The required output is a word-for-word copy of the lines from the line bearing "hedge(165, 375, 268, 21, 'pale" through the line bearing "Z(90,D)), 'pgrey', b)", inclusive, and no other lines.

▶ [Raw data]
-------------------------

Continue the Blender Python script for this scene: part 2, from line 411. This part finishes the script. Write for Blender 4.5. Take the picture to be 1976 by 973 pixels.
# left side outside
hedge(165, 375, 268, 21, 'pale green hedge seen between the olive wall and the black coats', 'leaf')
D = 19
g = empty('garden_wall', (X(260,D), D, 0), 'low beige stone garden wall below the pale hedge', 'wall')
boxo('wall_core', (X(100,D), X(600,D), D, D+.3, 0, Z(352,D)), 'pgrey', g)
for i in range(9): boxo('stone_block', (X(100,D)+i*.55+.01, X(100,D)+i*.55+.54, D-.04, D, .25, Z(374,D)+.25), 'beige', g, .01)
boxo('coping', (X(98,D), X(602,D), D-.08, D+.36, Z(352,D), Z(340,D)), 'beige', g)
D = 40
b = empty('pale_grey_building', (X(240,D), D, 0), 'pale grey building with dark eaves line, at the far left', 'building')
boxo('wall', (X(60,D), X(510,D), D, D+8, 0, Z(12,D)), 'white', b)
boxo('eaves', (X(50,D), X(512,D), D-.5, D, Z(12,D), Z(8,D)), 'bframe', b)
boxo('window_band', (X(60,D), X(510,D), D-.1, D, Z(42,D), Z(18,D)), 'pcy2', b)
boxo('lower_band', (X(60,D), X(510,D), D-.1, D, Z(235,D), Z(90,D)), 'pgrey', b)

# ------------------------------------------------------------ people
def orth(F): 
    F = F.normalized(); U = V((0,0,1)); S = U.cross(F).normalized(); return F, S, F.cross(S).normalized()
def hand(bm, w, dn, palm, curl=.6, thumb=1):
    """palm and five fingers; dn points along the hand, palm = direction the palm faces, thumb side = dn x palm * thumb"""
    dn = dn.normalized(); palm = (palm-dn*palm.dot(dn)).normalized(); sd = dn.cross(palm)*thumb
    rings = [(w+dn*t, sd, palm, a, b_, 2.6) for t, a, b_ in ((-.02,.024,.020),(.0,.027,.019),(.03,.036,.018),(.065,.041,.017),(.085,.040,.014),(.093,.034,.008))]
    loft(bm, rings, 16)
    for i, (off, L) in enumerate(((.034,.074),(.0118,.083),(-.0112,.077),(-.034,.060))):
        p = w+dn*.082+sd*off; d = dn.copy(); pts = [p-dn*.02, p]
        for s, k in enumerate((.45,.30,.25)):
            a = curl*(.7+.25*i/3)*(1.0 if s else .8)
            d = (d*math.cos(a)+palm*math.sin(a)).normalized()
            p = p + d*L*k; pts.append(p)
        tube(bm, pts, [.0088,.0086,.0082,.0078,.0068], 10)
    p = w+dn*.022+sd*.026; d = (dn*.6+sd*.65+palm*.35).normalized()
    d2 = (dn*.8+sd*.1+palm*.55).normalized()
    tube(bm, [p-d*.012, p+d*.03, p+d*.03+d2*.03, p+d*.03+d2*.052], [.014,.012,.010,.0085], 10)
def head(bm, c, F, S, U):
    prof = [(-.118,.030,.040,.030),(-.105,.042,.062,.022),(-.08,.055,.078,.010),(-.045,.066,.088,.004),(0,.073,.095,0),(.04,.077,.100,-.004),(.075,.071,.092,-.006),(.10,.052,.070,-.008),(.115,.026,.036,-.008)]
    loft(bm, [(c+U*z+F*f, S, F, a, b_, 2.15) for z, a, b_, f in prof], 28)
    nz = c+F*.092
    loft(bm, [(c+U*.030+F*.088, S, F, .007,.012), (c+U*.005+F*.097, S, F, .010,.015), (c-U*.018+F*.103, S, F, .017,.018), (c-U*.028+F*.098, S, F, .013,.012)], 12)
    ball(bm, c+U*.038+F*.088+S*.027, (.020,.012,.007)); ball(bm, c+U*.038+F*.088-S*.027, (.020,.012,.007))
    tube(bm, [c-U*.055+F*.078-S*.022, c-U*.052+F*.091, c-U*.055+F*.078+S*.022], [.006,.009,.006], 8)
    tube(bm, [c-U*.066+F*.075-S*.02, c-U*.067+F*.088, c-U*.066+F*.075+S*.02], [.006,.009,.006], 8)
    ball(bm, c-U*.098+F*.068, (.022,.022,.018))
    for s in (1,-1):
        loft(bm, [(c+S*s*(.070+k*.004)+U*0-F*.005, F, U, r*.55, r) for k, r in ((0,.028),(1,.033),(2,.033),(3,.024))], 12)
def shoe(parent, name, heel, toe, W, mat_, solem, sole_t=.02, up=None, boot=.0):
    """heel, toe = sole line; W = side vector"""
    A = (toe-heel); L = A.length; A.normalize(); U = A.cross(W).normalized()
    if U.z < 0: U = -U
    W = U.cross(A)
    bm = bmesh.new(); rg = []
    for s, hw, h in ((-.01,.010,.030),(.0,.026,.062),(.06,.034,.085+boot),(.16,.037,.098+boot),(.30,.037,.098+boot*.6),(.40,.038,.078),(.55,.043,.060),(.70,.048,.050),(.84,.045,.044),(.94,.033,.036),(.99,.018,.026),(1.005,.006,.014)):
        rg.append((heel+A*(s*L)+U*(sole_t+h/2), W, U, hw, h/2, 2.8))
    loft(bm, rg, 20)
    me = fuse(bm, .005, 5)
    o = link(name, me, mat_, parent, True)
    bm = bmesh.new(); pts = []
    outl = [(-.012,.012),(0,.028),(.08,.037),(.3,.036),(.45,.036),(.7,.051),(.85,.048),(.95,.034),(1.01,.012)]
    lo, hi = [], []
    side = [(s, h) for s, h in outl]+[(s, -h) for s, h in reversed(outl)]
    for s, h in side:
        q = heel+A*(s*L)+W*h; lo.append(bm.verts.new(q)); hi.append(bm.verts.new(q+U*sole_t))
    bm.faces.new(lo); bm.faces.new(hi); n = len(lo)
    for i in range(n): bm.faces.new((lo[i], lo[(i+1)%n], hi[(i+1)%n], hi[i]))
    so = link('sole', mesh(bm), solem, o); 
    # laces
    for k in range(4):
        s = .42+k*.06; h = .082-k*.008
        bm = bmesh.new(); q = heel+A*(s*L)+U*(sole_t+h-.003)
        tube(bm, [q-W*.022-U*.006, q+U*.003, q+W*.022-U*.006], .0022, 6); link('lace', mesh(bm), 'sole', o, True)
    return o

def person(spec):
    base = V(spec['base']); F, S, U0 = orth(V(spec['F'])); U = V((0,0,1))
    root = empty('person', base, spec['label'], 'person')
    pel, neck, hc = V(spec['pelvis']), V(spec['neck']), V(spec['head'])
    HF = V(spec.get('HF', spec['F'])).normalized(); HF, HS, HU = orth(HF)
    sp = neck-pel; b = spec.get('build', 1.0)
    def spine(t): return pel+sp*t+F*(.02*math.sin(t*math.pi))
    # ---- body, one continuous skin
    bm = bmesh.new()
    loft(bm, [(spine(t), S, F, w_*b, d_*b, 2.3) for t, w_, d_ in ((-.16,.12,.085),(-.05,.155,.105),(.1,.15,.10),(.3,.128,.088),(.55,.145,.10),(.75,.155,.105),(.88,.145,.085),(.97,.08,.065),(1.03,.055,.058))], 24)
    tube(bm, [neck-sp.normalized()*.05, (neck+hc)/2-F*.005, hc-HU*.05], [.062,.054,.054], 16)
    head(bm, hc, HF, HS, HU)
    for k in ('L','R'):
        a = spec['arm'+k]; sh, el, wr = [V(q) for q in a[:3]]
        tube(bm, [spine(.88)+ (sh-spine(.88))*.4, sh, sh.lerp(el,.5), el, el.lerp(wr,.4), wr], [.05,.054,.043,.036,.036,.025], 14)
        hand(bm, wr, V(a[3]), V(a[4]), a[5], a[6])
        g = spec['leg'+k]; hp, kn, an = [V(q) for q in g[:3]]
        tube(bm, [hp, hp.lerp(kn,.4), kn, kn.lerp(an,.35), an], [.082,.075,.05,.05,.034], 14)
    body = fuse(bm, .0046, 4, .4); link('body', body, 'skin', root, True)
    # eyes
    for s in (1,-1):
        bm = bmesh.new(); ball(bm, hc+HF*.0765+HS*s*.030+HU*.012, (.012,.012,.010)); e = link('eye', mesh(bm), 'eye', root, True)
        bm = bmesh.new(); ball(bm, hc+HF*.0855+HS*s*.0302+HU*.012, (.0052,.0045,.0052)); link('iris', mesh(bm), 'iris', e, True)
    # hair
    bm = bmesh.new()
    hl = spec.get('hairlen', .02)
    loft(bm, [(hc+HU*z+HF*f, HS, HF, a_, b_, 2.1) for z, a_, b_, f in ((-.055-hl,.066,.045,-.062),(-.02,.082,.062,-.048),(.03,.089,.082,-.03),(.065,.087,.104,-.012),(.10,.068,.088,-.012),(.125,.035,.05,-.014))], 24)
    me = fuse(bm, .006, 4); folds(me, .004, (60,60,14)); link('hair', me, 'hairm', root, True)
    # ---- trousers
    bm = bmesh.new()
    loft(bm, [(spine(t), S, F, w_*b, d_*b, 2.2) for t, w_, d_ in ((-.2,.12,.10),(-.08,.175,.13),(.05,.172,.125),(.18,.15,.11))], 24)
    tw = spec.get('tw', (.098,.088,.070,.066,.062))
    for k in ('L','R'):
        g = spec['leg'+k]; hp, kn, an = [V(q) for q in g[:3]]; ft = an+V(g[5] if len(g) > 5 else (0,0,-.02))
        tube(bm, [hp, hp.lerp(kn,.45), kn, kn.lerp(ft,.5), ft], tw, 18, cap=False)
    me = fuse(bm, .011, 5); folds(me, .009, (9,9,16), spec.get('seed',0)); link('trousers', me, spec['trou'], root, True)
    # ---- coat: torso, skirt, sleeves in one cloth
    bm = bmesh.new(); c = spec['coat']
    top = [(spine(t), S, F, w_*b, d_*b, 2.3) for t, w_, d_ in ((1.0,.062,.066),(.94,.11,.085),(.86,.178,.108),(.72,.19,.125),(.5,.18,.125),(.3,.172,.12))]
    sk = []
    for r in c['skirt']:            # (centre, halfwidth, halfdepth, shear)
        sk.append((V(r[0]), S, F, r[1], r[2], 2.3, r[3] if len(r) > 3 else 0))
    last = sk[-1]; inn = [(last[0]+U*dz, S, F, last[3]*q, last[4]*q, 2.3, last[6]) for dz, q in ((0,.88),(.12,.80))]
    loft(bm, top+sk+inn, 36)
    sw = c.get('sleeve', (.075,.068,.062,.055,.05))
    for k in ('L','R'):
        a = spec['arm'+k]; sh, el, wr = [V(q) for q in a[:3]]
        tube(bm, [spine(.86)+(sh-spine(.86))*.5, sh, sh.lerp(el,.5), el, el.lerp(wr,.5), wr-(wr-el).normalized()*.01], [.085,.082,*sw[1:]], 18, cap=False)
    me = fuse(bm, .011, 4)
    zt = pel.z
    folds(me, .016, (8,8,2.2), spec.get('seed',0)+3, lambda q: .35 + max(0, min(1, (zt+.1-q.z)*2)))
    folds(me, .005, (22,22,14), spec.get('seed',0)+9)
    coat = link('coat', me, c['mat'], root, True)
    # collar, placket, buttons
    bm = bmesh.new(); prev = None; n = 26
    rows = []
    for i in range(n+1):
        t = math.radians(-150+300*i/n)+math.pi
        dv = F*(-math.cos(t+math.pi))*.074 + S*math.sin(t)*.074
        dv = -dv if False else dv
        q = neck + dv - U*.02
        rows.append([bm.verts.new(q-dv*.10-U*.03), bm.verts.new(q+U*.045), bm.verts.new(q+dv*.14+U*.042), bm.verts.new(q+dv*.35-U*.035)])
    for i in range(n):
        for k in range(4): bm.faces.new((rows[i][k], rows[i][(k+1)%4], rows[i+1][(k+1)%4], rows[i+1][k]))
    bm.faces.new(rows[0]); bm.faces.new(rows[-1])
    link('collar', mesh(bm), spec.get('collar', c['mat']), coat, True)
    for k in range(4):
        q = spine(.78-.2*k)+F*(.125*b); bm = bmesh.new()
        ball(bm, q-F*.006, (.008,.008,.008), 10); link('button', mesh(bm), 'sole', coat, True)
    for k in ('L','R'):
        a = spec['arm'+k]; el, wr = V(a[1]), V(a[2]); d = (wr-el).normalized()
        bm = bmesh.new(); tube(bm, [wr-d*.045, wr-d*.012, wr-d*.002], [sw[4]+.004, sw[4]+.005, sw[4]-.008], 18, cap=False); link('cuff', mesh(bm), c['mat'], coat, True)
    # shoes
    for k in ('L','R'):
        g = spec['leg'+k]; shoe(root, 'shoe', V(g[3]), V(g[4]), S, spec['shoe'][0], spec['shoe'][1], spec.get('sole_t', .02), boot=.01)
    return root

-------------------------

▶ [Exercise solution]
hedge(165, 375, 268, 21, 'pale green hedge seen between the olive wall and the black coats', 'leaf')
D = 19
g = empty('garden_wall', (X(260,D), D, 0), 'low beige stone garden wall below the pale hedge', 'wall')
boxo('wall_core', (X(100,D), X(600,D), D, D+.3, 0, Z(352,D)), 'pgrey', g)
for i in range(9): boxo('stone_block', (X(100,D)+i*.55+.01, X(100,D)+i*.55+.54, D-.04, D, .25, Z(374,D)+.25), 'beige', g, .01)
boxo('coping', (X(98,D), X(602,D), D-.08, D+.36, Z(352,D), Z(340,D)), 'beige', g)
D = 40
b = empty('pale_grey_building', (X(240,D), D, 0), 'pale grey building with dark eaves line, at the far left', 'building')
boxo('wall', (X(60,D), X(510,D), D, D+8, 0, Z(12,D)), 'white', b)
boxo('eaves', (X(50,D), X(512,D), D-.5, D, Z(12,D), Z(8,D)), 'bframe', b)
boxo('window_band', (X(60,D), X(510,D), D-.1, D, Z(42,D), Z(18,D)), 'pcy2', b)
boxo('lower_band', (X(60,D), X(510,D), D-.1, D, Z(235,D), Z(90,D)), 'pgrey', b)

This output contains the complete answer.